__Exercise details__:
Give the data below again, word for word.

__Supplied material__:
+ + + + + + +
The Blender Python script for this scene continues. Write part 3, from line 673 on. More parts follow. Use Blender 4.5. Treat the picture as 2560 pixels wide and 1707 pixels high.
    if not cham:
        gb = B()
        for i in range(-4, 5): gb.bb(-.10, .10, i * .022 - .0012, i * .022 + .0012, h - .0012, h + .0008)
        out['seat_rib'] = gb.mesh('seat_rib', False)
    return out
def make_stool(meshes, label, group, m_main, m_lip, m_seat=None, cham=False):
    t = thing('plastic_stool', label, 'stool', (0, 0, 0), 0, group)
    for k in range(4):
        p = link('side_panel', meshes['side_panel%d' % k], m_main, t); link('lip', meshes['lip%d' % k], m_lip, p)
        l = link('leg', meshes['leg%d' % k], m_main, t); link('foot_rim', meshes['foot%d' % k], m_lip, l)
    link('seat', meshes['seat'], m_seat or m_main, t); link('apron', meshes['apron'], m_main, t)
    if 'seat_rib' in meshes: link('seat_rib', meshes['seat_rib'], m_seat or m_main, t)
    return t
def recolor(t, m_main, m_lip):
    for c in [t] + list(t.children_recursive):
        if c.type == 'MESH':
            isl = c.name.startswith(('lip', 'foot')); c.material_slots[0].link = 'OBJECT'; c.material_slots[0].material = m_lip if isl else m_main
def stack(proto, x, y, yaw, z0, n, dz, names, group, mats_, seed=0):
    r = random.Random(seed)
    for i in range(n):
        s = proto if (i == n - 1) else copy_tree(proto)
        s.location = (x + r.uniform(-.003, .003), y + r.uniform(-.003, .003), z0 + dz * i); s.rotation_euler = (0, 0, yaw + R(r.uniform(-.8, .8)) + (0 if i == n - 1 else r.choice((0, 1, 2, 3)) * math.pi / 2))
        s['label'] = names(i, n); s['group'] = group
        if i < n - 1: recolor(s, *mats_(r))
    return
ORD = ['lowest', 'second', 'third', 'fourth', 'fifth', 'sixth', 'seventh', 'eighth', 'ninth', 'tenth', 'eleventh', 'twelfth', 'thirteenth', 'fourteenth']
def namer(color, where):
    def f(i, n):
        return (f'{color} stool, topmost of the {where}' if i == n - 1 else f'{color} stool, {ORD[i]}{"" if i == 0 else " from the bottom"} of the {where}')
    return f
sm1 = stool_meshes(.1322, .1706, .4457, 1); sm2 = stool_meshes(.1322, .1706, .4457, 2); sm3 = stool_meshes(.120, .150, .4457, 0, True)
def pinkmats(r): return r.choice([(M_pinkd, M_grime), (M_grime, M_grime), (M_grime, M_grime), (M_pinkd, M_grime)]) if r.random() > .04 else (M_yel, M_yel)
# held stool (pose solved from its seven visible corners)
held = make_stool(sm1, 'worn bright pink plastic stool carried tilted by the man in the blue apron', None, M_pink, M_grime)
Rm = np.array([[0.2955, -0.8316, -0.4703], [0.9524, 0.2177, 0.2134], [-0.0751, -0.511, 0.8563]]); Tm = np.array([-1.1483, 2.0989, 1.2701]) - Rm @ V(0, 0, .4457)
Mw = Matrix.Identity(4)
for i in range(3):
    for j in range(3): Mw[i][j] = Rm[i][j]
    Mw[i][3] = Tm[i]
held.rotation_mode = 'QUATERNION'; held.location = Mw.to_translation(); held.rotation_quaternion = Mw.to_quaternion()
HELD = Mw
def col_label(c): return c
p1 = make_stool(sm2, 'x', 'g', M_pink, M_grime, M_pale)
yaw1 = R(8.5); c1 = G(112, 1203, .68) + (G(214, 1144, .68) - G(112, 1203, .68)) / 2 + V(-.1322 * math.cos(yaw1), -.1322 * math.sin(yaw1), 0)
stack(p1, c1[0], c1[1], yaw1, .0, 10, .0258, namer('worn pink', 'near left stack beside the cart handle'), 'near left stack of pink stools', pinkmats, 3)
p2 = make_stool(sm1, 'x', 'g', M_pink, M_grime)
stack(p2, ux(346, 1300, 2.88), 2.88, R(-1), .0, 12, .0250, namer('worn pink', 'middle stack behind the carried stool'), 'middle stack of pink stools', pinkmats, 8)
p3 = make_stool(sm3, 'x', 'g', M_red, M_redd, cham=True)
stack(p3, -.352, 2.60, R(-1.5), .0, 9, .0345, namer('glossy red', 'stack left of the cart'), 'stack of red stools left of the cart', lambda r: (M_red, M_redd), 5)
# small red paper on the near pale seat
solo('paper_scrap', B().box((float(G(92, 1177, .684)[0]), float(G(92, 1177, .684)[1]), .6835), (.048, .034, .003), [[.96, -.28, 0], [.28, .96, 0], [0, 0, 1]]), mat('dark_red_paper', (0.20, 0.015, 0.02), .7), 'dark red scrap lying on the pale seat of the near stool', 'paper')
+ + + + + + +
__Expected answer__:
The Blender Python script for this scene continues. Write part 3, from line 673 on. More parts follow. Use Blender 4.5. Treat the picture as 2560 pixels wide and 1707 pixels high.
    if not cham:
        gb = B()
        for i in range(-4, 5): gb.bb(-.10, .10, i * .022 - .0012, i * .022 + .0012, h - .0012, h + .0008)
        out['seat_rib'] = gb.mesh('seat_rib', False)
    return out
def make_stool(meshes, label, group, m_main, m_lip, m_seat=None, cham=False):
    t = thing('plastic_stool', label, 'stool', (0, 0, 0), 0, group)
    for k in range(4):
        p = link('side_panel', meshes['side_panel%d' % k], m_main, t); link('lip', meshes['lip%d' % k], m_lip, p)
        l = link('leg', meshes['leg%d' % k], m_main, t); link('foot_rim', meshes['foot%d' % k], m_lip, l)
    link('seat', meshes['seat'], m_seat or m_main, t); link('apron', meshes['apron'], m_main, t)
    if 'seat_rib' in meshes: link('seat_rib', meshes['seat_rib'], m_seat or m_main, t)
    return t
def recolor(t, m_main, m_lip):
    for c in [t] + list(t.children_recursive):
        if c.type == 'MESH':
            isl = c.name.startswith(('lip', 'foot')); c.material_slots[0].link = 'OBJECT'; c.material_slots[0].material = m_lip if isl else m_main
def stack(proto, x, y, yaw, z0, n, dz, names, group, mats_, seed=0):
    r = random.Random(seed)
    for i in range(n):
        s = proto if (i == n - 1) else copy_tree(proto)
        s.location = (x + r.uniform(-.003, .003), y + r.uniform(-.003, .003), z0 + dz * i); s.rotation_euler = (0, 0, yaw + R(r.uniform(-.8, .8)) + (0 if i == n - 1 else r.choice((0, 1, 2, 3)) * math.pi / 2))
        s['label'] = names(i, n); s['group'] = group
        if i < n - 1: recolor(s, *mats_(r))
    return
ORD = ['lowest', 'second', 'third', 'fourth', 'fifth', 'sixth', 'seventh', 'eighth', 'ninth', 'tenth', 'eleventh', 'twelfth', 'thirteenth', 'fourteenth']
def namer(color, where):
    def f(i, n):
        return (f'{color} stool, topmost of the {where}' if i == n - 1 else f'{color} stool, {ORD[i]}{"" if i == 0 else " from the bottom"} of the {where}')
    return f
sm1 = stool_meshes(.1322, .1706, .4457, 1); sm2 = stool_meshes(.1322, .1706, .4457, 2); sm3 = stool_meshes(.120, .150, .4457, 0, True)
def pinkmats(r): return r.choice([(M_pinkd, M_grime), (M_grime, M_grime), (M_grime, M_grime), (M_pinkd, M_grime)]) if r.random() > .04 else (M_yel, M_yel)
# held stool (pose solved from its seven visible corners)
held = make_stool(sm1, 'worn bright pink plastic stool carried tilted by the man in the blue apron', None, M_pink, M_grime)
Rm = np.array([[0.2955, -0.8316, -0.4703], [0.9524, 0.2177, 0.2134], [-0.0751, -0.511, 0.8563]]); Tm = np.array([-1.1483, 2.0989, 1.2701]) - Rm @ V(0, 0, .4457)
Mw = Matrix.Identity(4)
for i in range(3):
    for j in range(3): Mw[i][j] = Rm[i][j]
    Mw[i][3] = Tm[i]
held.rotation_mode = 'QUATERNION'; held.location = Mw.to_translation(); held.rotation_quaternion = Mw.to_quaternion()
HELD = Mw
def col_label(c): return c
p1 = make_stool(sm2, 'x', 'g', M_pink, M_grime, M_pale)
yaw1 = R(8.5); c1 = G(112, 1203, .68) + (G(214, 1144, .68) - G(112, 1203, .68)) / 2 + V(-.1322 * math.cos(yaw1), -.1322 * math.sin(yaw1), 0)
stack(p1, c1[0], c1[1], yaw1, .0, 10, .0258, namer('worn pink', 'near left stack beside the cart handle'), 'near left stack of pink stools', pinkmats, 3)
p2 = make_stool(sm1, 'x', 'g', M_pink, M_grime)
stack(p2, ux(346, 1300, 2.88), 2.88, R(-1), .0, 12, .0250, namer('worn pink', 'middle stack behind the carried stool'), 'middle stack of pink stools', pinkmats, 8)
p3 = make_stool(sm3, 'x', 'g', M_red, M_redd, cham=True)
stack(p3, -.352, 2.60, R(-1.5), .0, 9, .0345, namer('glossy red', 'stack left of the cart'), 'stack of red stools left of the cart', lambda r: (M_red, M_redd), 5)
# small red paper on the near pale seat
solo('paper_scrap', B().box((float(G(92, 1177, .684)[0]), float(G(92, 1177, .684)[1]), .6835), (.048, .034, .003), [[.96, -.28, 0], [.28, .96, 0], [0, 0, 1]]), mat('dark_red_paper', (0.20, 0.015, 0.02), .7), 'dark red scrap lying on the pale seat of the near stool', 'paper')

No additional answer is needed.